Django Unchained
is a fun movie Quentin Tarantino style,-- that is, with excessive blood and
violence—treating irreverently, as he did in
Inglorious Basterds, a serious subject, this time, slavery. I haven’t seen
this much blood, comedic, since Kill Bill
anime scenes. Only Tarantino can make me
smile at his copious use of it. On NPR’s
Fresh Air, Tarantino tells Terry
Gross that there are two kinds of violence in Django Unchained: “There's the brutal reality that slaves lived
under for ... 245 years, and then there's the violence of Django's retribution.
And that's movie violence, and that's fun…” The villains are so heinous
that their exsanguination is almost sanguine. [Still, I saw, in horror, a ten
year old in the theatre with his parents; Also I can see why its release was
delayed after the Sandy Hook Elementary School massacre in Newton, CT.]
Christoph Waltz (Inglorious
Basterds, and Saturday Night Live, Feb 16th), nominated for Best Supporting
Actor for his portrayal of the German bounty hunter Dr. King Shultz, has
impeccable timing and delivery, surprising us again and again. But the greatest
cognitive dissonance for me was seeing the distinguished, inimitable Samuel L.
Jackson playing at an Uncle Tom. It is such an unexpected casting as to be
laugh out loud funny. The love dance of words and expression between him and Leonardo
di Caprio in their first scene together is exaltingly funny. Were it not for
Schultz’s exquisitely timed and gentlemanly offered cheekish lines, it would be Jackson who steals the show. Just
as in Silver Lining Playbook, humor here
is fueled by disbelief about what the characters do next. Tarantino directs the
exaggerated facial expressions as if a silent film (as in the disbelief on
black and white faces alike to see a free black man in the pre-Civil War south enjoying
the privileges of a white man).
I found Django
Unchained one of the funniest of the Tarantino films, a spaghetti western,
a bloody Blazing Saddles, with the
sweetness of Silverado, dealing
humorously, much like Silver Lining
Playbook, with a very unfunny subject. America’s history of slavery is almost absent
from the psychoanalytic literature, despite its vast lexicon of trauma and
trauma’s intergenerational transmission. Tarantino brings slavery dead center
to the discourse. His trade mark, over the top bloody exhibition of human
suffering raises to the level of absurdity, allowing the unspoken, much like
Bion’s alpha functioning does, to enter the conversation.

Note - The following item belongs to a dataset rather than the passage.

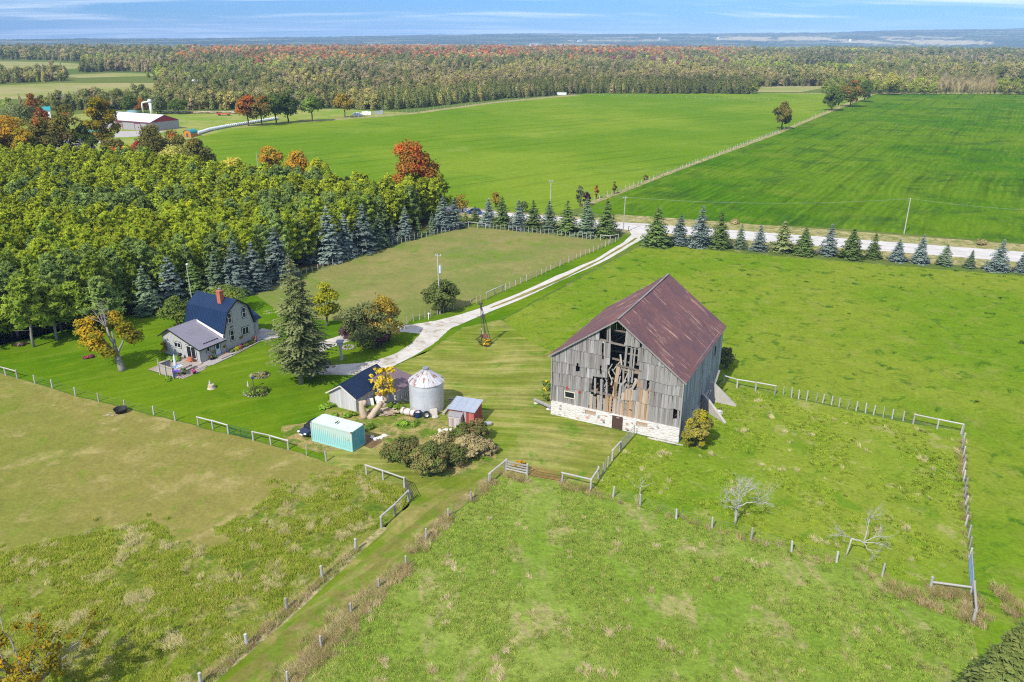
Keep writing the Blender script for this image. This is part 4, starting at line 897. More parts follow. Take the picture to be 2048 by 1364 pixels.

Benjamin writes of the difficulty in maintaining the
tension necessary to see the other as a subject like ourselves (subject-subject
interaction) and the inevitability of continually falling to a subject-object
relating. Racism obliterates the subjectivity of the Other and, in so doing,
diminishes the self as well. Slavery’s absence from the psychoanalytic dialogue,
as if hidden from awareness, creates a void in meaning and intimates our own
sense of shame. Tarantino unabashedly
brings slavery center stage and nudges me out of my comfort zone, holding my
hand as I laugh irreverently, and for this I applaud him.